Así las cosas, la necesaria (y a estas alturas reaclamada) reforma a Carabineros de Chile es improbable que tenga un impulso relevante con este Ministro que, en el fondo, tuvo mala suerte en Panguipulli. Tampoco es realista esperar algo de comisiones formadas por ex Ministros, como Jorge Burgos Varela, quienes tuvieron el timón en sus manos sin reorientar la nave. El Senador Insulza, también ex Ministro del Interior, ha dicho que a partir del retorno a la democracia en 1990, Carabineros “se ha mandado solo”. Esta autonomía de hecho con respecto a la legítima autoridad civil cursa con graves y reiteradas faltas a los derechos humanos y con numerosos oficiales encausados por millonarios fraudes o por falsificar pruebas o faltar a la verdad.
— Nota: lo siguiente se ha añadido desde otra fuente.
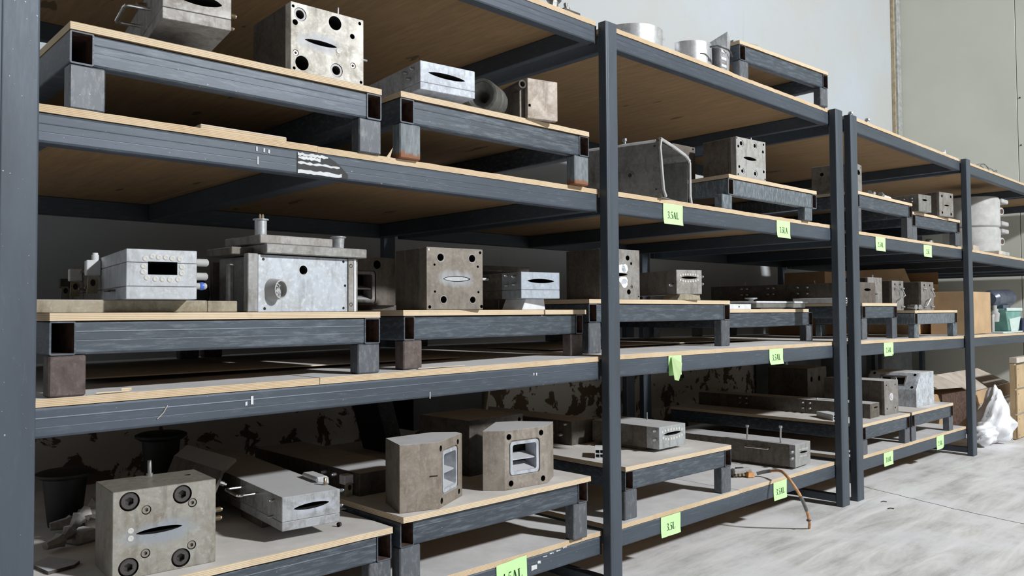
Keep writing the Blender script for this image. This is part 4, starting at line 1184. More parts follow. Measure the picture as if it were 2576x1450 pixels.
# stacked castings, far bay of second shelf
for k, lab in enumerate(('lower of two stacked pale castings past the far post, second shelf', 'upper of two stacked pale castings past the far post, second shelf')):
    t = thing('drum_casting', lab, 'casting', (11.52, .50, zt('B', 11.1)+.002 + .388*k), 0, 'stacked drum castings')
    bm = BM(); lathe(bm, [(0, .31), (.02, .33), (.35, .33), (.385, .315)], (0, 0, 0), (0, 0, 1), 40); finish('drum', bm, M['casting'], t)
    for h_ in (.03, .32):
        bm = BM(); box(bm, .1, .36, -.34, -.2, h_, h_+.055, .01); finish('lug', bm, M['casting'], t, 0)
    bm = BM(); lathe(bm, [(0, .05), (-.02, .05)], (.12, -.305, .21), (.3, 1, 0), 14); finish('port_rim', bm, M['casting'], t)
    bm = BM(); lathe(bm, [(-.022, .032), (-.024, .032)], (.12, -.305, .21), (.3, 1, 0), 14); finish('port', bm, M['rust'], t)
for i, (x, y, w_, h_) in enumerate(((10.75, .25, .22, .12), (10.92, -.0+.02, .2, .05))):
    bm = BM(); box(bm, 0, w_, 0, .25, 0, h_, .006); o = finish('grey_carton', bm, M['card_grey'], None, 0, (x, y, zt('B', x)+.002)); tag(o, ['taller small grey block at the foot of the stacked castings', 'flat small grey block at the foot of the stacked castings'][i], 'block')

# things under the second-shelf stands of the far rack
bm = BM(); tube(bm, [(7.0, 1.2, zt('B', 8.4)+.05), (8.9, .5, zt('B', 8.4)+.05)], .045, 12); tag(finish('dusty_pipe', bm, M['casting'], None), 'dusty pipe lying on the second shelf under the stand by the far post', 'pipe')
t = thing('small_valve', 'small dusty fitting lying on the second shelf beneath the farthest stand', 'fitting', (9.0, .14, zt('B', 9.05)))
bm = BM(); box(bm, 0, .22, 0, .1, .001, .012, .002); finish('plate', bm, M['profile'], t, 0)
bm = BM(); lathe(bm, [(0, .04), (.03, .045), (.06, .03)], (.1, .05, .012), (0, 0, 1), 10); finish('knob', bm, M['steel_grey'], t)

# sheets and strips lying on the third shelf
for i, (x, y, w_, d_, rz) in enumerate(((.95, .45, 1.9, .5, 1.2), (3.7, .62, 2.5, .6, -1.0))):
    bm = BM(); box(bm, 0, w_, 0, d_, 0, .006, .001); o = finish('thin_sheet', bm, M['ply_top'], None, 0, (x, y, max(zt('C', x), zt('C', x+w_))+.006)); o.rotation_euler.z = radians(rz)
    tag(o, ['thin sheet lying on the third shelf under the left stands', 'thin sheet lying on the third shelf right of the middle post'][i], 'sheet')
t = thing('wood_splinter', 'torn splinter of wood on the third shelf edge beside the brown leg', 'splinter', (.86, .012, zt('C', .9)), 8)
bm = BM(); prism(bm, [(0, 0), (.10, -.006), (.12, .004), (.105, .012), (.02, .010)], 'z', .001, .006); prism(bm, [(.085, 0), (.12, .0), (.125, .012), (.09, .01)], 'z', .004, .014); finish('sliver', bm, M['ply_top'], t, 0)
bm = BM(); prism(bm, [(0, 0), (.16, -.004), (.28, .002), (.16, .02), (.02, .02)], 'z', 0, .003); o = finish('wood_sliver', bm, M['ply_top'], None, 0, (2.22, .03, zt('C', 2.4)+.003)); tag(o, 'long flat sliver on the third shelf edge between the stand legs', 'splinter')
bm = BM(); prism(bm, [(0, 0), (.02, .0), (.012, .06)], 'y', 0, .004); o = finish('wood_chip', bm, M['ply_top'], None, 0, (2.04, .02, zt('B', 2.0)+.0005)); o.rotation_euler = (0, radians(25), 0); tag(o, 'small chip standing on the second shelf edge between the two stands', 'splinter')

# ------------------------------------------------------------------ lowest shelf
SD1 = .6412
t = die('extrusion_die', 'largest die block at bottom left with four big socket bolts and a slot', (.937, .083, SD1+.0005), -4.2, .357, .25, .308,
    steel('big_block_steel', (.37, .36, .32), (.25, .215, .17), .4, .38, .5, patch=(.155, .15, .15, .05, (.31, .35, .41)), dust=False),
    sockets=[(.055, .269, .030), (.235, .268, .030), (.111, .231, .0145), (.271, .232, .0145), (.053, .039, .030), (.231, .039, .030), (.109, .078, .0145), (.269, .078, .0145)],
    plugs=[(.059, .166, .0104), (.059, .139, .0104)], slot=(.077, .152, .234, .155, .0095), barbs=(('r', .03, .185, .0115), ('r', .035, .152, .0115)), studs=(('t', .185, .235, .012, .95),),
    tophole=[(.30, .15, .012)], barbmat='brass', group=G_DIE)
t = die('extrusion_die', 'long dusty die with chrome handle and worn slot behind the big bolted block', (1.577, .083, SD1+.0515), -5.5, .254, 1.35, .136, steel('worn_silver', (.42, .44, .46), (.22, .21, .20), .45, .36, .5, patch=(.145, .083, .115, .032, (.56, .60, .70))),
    splits=(.036,), ysplits=(.475,), backmat=M['steel_brown'], slot=(.05, .083, .204, .090, .011), barbmat='zinc', handles=(('l', .257, .425, .11, .085),),
    barbs=(('l', .082, .111, .0075), ('l', .10, .042, .0075), ('r', .02, .125, .009), ('r', .03, .06, .009)), group=LONG)
put(t, 'stud', 'stud', (.24, .115, .136), (0, 0, 1), .011, M['brass'], .55)
bm = BM(); hexa(bm, [(.225, .17, .1365), (.29, .17, .12), (.29, .33, .12), (.225, .33, .1365), (.225, .17, .160), (.285, .17, .160), (.285, .33, .160), (.225, .33, .160)], .008); finish('bent_clip', bm, M['aluminium'], t, 0)
bm = BM(); box(bm, .03, .06, .3, .55, -.0505, -.001, .002); box(bm, .19, .22, .3, .55, -.0505, -.001, .002); finish('support_foot', bm, M['steel_brown'], t, 0)
# bent sheet plate behind
t = thing('bent_sheet', 'bent brown sheet metal plate leaning behind the big bolted block', 'sheet', (1.46, .60, SD1), 0)
bm = BM(); prism(bm, [(0, .001), (.012, .0), (.105, .215), (.165, .262), (.160, .274), (.095, .228)], 'y', 0, .55); finish('sheet', bm, M['steel_brown'], t, 0)
bm = BM(); box(bm, .055, .062, -.003, .02, .06, .2, .001); finish('edge_strip', bm, M['bar'], t, 0)
bm = BM(); lathe(bm, [(0, .012), (.02, .012), (.02, .007), (.03, .007)], (.10, .03, .17), (.9, -.3, -.4), 8); finish('bolt', bm, M['zinc'], t)
# dark round lids behind
for i, (x, y, r, h, lab) in enumerate(((1.04, 1.05, .11, .24, 'black round-topped pot nearest the left post, deep on the lowest shelf'), (1.62, 1.5, .12, .30, 'taller black round-topped pot deeper behind the big bolted block'))):
    t = thing('black_pot', lab, 'pot', (x, y, SD1), 0, 'black pots deep on the lowest shelf')
    bm = BM(); lathe(bm, [(.001, r*.6), (h*.5, r*.72), (h*.88, r*.8)], (0, 0, 0), (0, 0, 1), 24); finish('pot_body', bm, M['black'], t)
    bm = BM(); lathe(bm, [(h*.88, r*.9), (h*.93, r*1.08), (h*.97, r*1.08), (h, r*.9), (h+.004, .02)], (0, 0, 0), (0, 0, 1), 28); finish('lid', bm, M['black'], t)
# grey castings lumps at left
for i, (x, y, s, rz, lab) in enumerate(((.86, .62, 1.0, 20, 'dusty curved clamp lying left of the big bolted block, nearer one'), (.95, .92, 1.1, -15, 'dusty curved clamp lying left of the big bolted block, farther one'))):
    t = thing('clamp_casting', lab, 'clamp', (x, y, SD1), rz, 'dusty clamps behind the bolted block')
    bm = BM(); tube(bm, arc_path([(0, 0, .03*s), (.10*s, .02, .035*s), (.17*s, .02, .12*s), (.24*s, .03, .10*s)], .05, 5), [(.016+.008*(q % 3))*s for q in range(14)], 6); finish('arm', bm, M['steel_grey'], t)
    bm = BM(); box(bm, .12*s, .22*s, -.02, .08*s, .001, .05*s, .008); finish('jaw', bm, M['steel_grey'], t, 0)
bm = BM(); prism(bm, [(0, 0), (.09, .02), (.12, .06), (.05, .2), (-.02, .14)], 'z', 0, .012); o = finish('dark_plate_scrap', bm, M['steel_dark'], None, 0, (.80, -.0+.33, SD1+.0006)); tag(o, 'dark scrap plate lying flat at the left end of the lowest stand', 'plate')
bm = BM(); lathe(bm, [(0, .010), (.012, .010), (.012, .006), (0, .006)], (1.88, .155, SD1+.011), (1, .3, 0), 12, cap=False); tag(finish('small_nut', bm, M['bolt'], None), 'small dark nut standing on the plywood in front of the long die', 'nut')
bm = BM(); prism(bm, [(0, .02), (.17, 0), (.19, .045), (.17, .06), (.12, .045)], 'z', 0, .004); o = finish('white_shard', bm, M['profile'], None, 0, (1.78, .74, SD1+.14)); o.rotation_euler = (0, 0, 0)
o.location = (1.94, .40, SD1+.0006); tag(o, 'thin white wedge-shaped shard at the right end of the bottom left stand', 'shard')
bm = BM(); box(bm, 0, .11, 0, .5, 0, .05, .003); o = finish('low_block', bm, M['steel_brown'], None, 0, (1.915, .55, SD1+.0005)); tag(o, 'low brown block at the right end of the bottom left stand', 'block')

SD2 = .6852
UP = [(0, 0), (.18, -.055), (.42, .07), (.435, .13), (.345, .21), (.075, .215)]
tan = steel('tan_window_steel', (.27, .235, .195), (.17, .135, .105), .5, .5, .35)
t, b, F = window_block('die_adapter', 'left chamfered die block with a square window turned to the right, lowest shelf', (2.10, .01, SD2+.0005), 0, UP, .30, (.18, -.055), (.42, .07), (.055, .075, .195, .235), [(.018, .268, .014), (.218, .268, .013), (.026, .03, .014), (.23, .03, .013)], tan, inner)
bm = BM(); hexa(bm, [(.135, -.0422, .146), (.172, -.0535, .146), (.173, -.0500, .146), (.136, -.0385, .146), (.135, -.0422, .152), (.172, -.0535, .152), (.173, -.0500, .152), (.136, -.0385, .152)]); finish('key_slot', bm, M['bore'], t, 0)
VP = [(0, .075), (.082, 0), (.36, -.027), (.50, .065), (.38, .22), (.27, .275)]
tan2 = steel('grey_window_steel', (.31, .275, .235), (.19, .16, .13), .5, .5, .35)
window_block('die_adapter', 'right chamfered die block with a square window facing the front, lowest shelf', (2.66, .015, SD2+.0005), 0, VP, .295, (.082, 0), (.36, -.027), (.050, .085, .205, .22), [(.026, .262, .0155), (.236, .264, .015), (.038, .03, .0155), (.247, .029, .015)], tan2, inner)
die('extrusion_die', 'dark plain block standing behind the two chamfered blocks', (2.84, .40, SD2+.0005), 2, .42, .42, .30, M['steel_dark'], ysplits=(.1,), holes=[(.39, .27, .012)], group=G_DIE)
t = thing('strap_frame', 'bent dark strap frame standing in shadow behind the chamfered blocks', 'frame', (2.95, 1.30, SD2))
bm = BM(); hexa(bm, [(0, 0, .001), (.12, 0, .001), (.12, .3, .001), (0, .3, .001), (-.12, 0, .42), (.0, 0, .42), (.0, .3, .42), (-.12, .3, .42)], .004); finish('leg_plate', bm, M['weld'], t, 0)
bm = BM(); tube(bm, arc_path([(-.1, -.02, .43), (.05, -.02, .36), (.9, -.02, .40), (1.0, -.02, .5)], .06, 4), .022, 6); finish('top_strap', bm, M['bar'], t)
bm = BM(); hexa(bm, [(.78, .0, .02), (.80, .0, .02), (.80, .3, .02), (.78, .3, .02), (.86, 0, .44), (.88, 0, .44), (.88, .3, .44), (.86, .3, .44)], .002); finish('leg_plate', bm, M['bar'], t, 0)
bm = BM(); box(bm, .2, .8, .02, .3, .12, .36, .004); finish('dark_case', bm, M['black'], t, 0)
t = die('extrusion_die', 'dark dusty die with zinc clips lying deep between the bottom left stands', (2.16, .42, SD2+.0005), 0, .3, 1.1, .11, M['steel_dark'], barbs=(('l', .2, .08, .012), ('l', .3, .08, .012), ('l', .4, .05, .012)), barbmat='zinc', ysplits=(.5,), group=LONG)
clamp(t, .05, 0, .10)

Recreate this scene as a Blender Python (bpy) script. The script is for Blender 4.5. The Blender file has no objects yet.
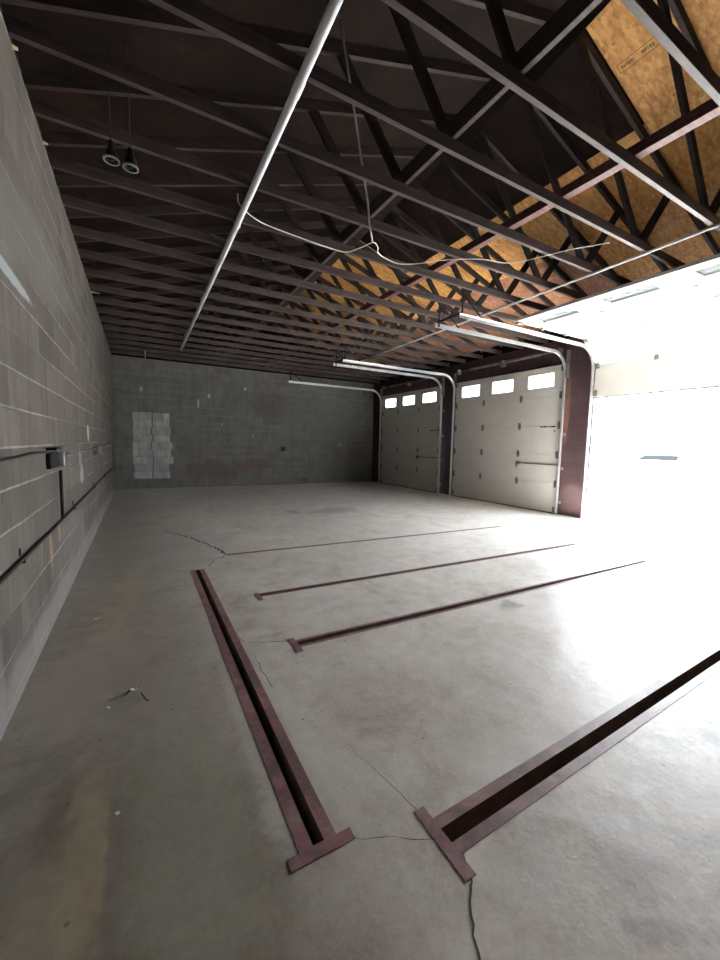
import bpy, bmesh, math, random
from mathutils import Vector, Matrix
random.seed(7)
sc = bpy.context.scene
COL = sc.collection

# ------------------------------------------------------------------ measures (metres)
XL, XR = -0.57, 7.56            # inner faces of the left and right walls
YF, YN = 12.44, -4.2            # far wall, near wall behind the camera
ZW = 3.573                      # wall top = underside of the bottom chords
XM = (XL + XR) / 2              # ridge
SL = 0.33                       # roof slope
def zdeck(x):                   # underside of the roof deck
    return 3.835 + SL * ((x - XL) if x < XM else (XR - x))
TY = [1.84 + 0.605 * k for k in range(-2, 18)]

# ------------------------------------------------------------------ node helpers
def new_mat(name):
    m = bpy.data.materials.new(name); m.use_nodes = True
    nt = m.node_tree; b = nt.nodes['Principled BSDF']
    return m, nt, b
def N(nt, t, **kw):
    n = nt.nodes.new(t)
    for k, v in kw.items():
        if k.startswith('i_'):
            n.inputs[k[2:].replace('_', ' ')].default_value = v
        else: setattr(n, k, v)
    return n
def L(nt, a, b): nt.links.new(a, b)
def rgba(c): return (c[0], c[1], c[2], 1)
def noise(nt, vec, scale, detail=5, rough=.6, dist=0):
    n = N(nt, 'ShaderNodeTexNoise'); n.inputs['Scale'].default_value = scale
    n.inputs['Detail'].default_value = detail; n.inputs['Roughness'].default_value = rough
    n.inputs['Distortion'].default_value = dist
    if vec is not None: L(nt, vec, n.inputs['Vector'])
    return n.outputs['Fac']
def ramp(nt, fac, stops):
    r = N(nt, 'ShaderNodeValToRGB'); e = r.color_ramp.elements
    while len(e) < len(stops): e.new(0.5)
    for i, (p, c) in enumerate(stops):
        e[i].position = p; e[i].color = rgba(c) if hasattr(c, '__len__') else (c, c, c, 1)
    L(nt, fac, r.inputs['Fac']); return r.outputs['Color']
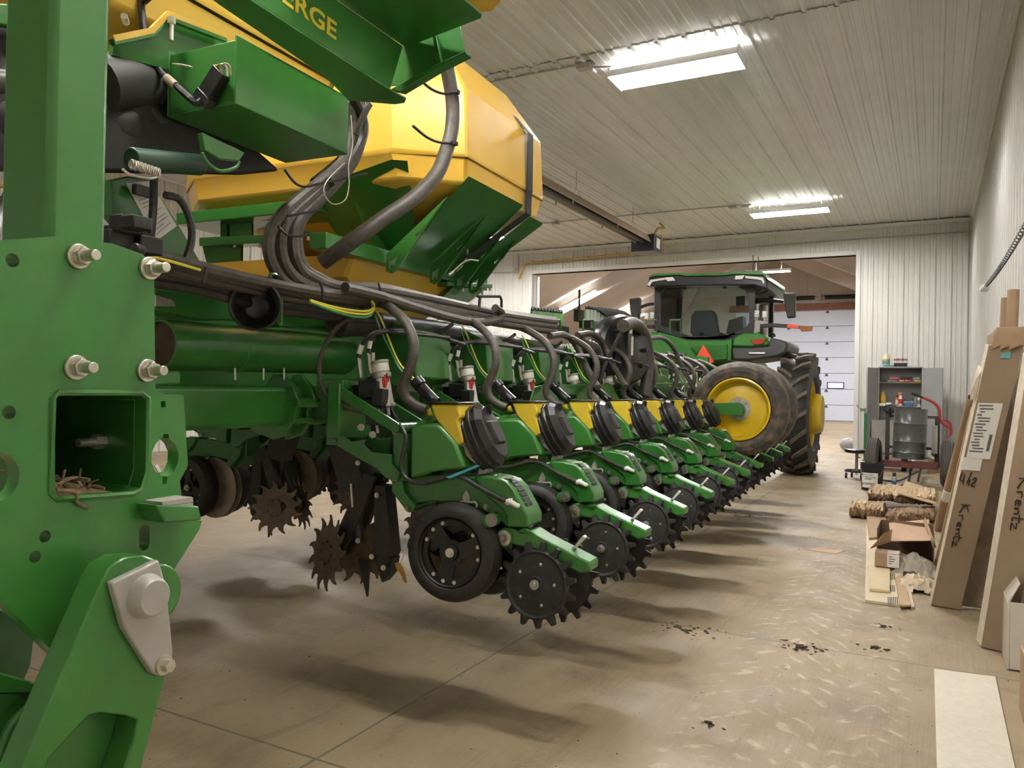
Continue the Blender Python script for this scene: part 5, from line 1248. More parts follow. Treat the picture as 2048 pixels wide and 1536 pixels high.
# wrapped dark panel between them
m = MB(); w0, w1 = onz(1905,1200,.02), onz(1965,1200,.02); t0, t1 = ony(2032,690,5.3), ony(2070,690,5.3); w0.y = w1.y = 5.62
m.hull([p+V((.04,.0,.0)) for p in (w0,w1,t0,t1)]+[p+V((.04,.06,.0)) for p in (w0,w1,t0,t1)]); wr = thing('wrapped_panel', m, mat('brown_film_wrapped_board', (.21,.16,.11), .28, var=.3, scale=9, coat=.3), 'dark brown board in shiny plastic wrap leaning between the two long cartons', 'wrapped board', bevel=.006)
# carton behind on top, tubes
m = MB(); q0 = ony(1992,700,5.98); q1 = ony(1990,655,5.98)
m.mm((q0.x, 5.95, .003), (q0.x+.26, 6.3, q1.z)); m.hull([V((q0.x-.002,5.948,q1.z-.02)),V((q0.x-.04,6.17,q1.z-.04)),V((q0.x-.04,6.17,q1.z-.16)),V((q0.x-.002,5.948,q1.z-.2)),V((q0.x+.01,6.3,q1.z-.02)),V((q0.x+.01,6.3,q1.z-.2))])
thing('tall_carton', m, KRAFT, 'plain orange-brown carton standing behind the labelled long carton', 'carton', bevel=.004)
for (xb,yb_,xt,yt,Yb,r,lab) in ((1992,660,2027,580,6.55,.038,'thick cardboard tube standing tallest behind the cartons'),(1985,668,2010,596,6.75,.026,'thin cardboard tube next to the tallest tube')):
    a, c = ony(xb,yb_,Yb), ony(xt,yt,Yb+.1); base = V((c.x-.07, c.y-.12, .0)); m = MB(); m.tube(base, c, r, 20, hole=r*.88); thing('cardboard_tube', m, KRAFT, lab, 'cardboard tube')
a, c = onz(1876,1062,.0), ony(1946,795,7.4); m = MB(); m.tube(a+V((0,0,.02)), c, .042, 20, hole=.037); o = thing('cardboard_tube', m, KRAFT, 'long cardboard tube leaning left of the labelled carton, its foot near the insulation', 'cardboard tube')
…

Puede que el Ministro psicólogo dure mucho o poco, es irrelevante, porque de lo que se trata es de responder a la siguiente pregunta:
¿Puede tener voluntad política para una reforma estructural a Carabineros un Gobierno que, sin contar con apoyo popular, ha podido permanecer en La Moneda gracias a que Carabineros evita semanalmente que turbas enfurecidas lleguen al Palacio de Gobierno?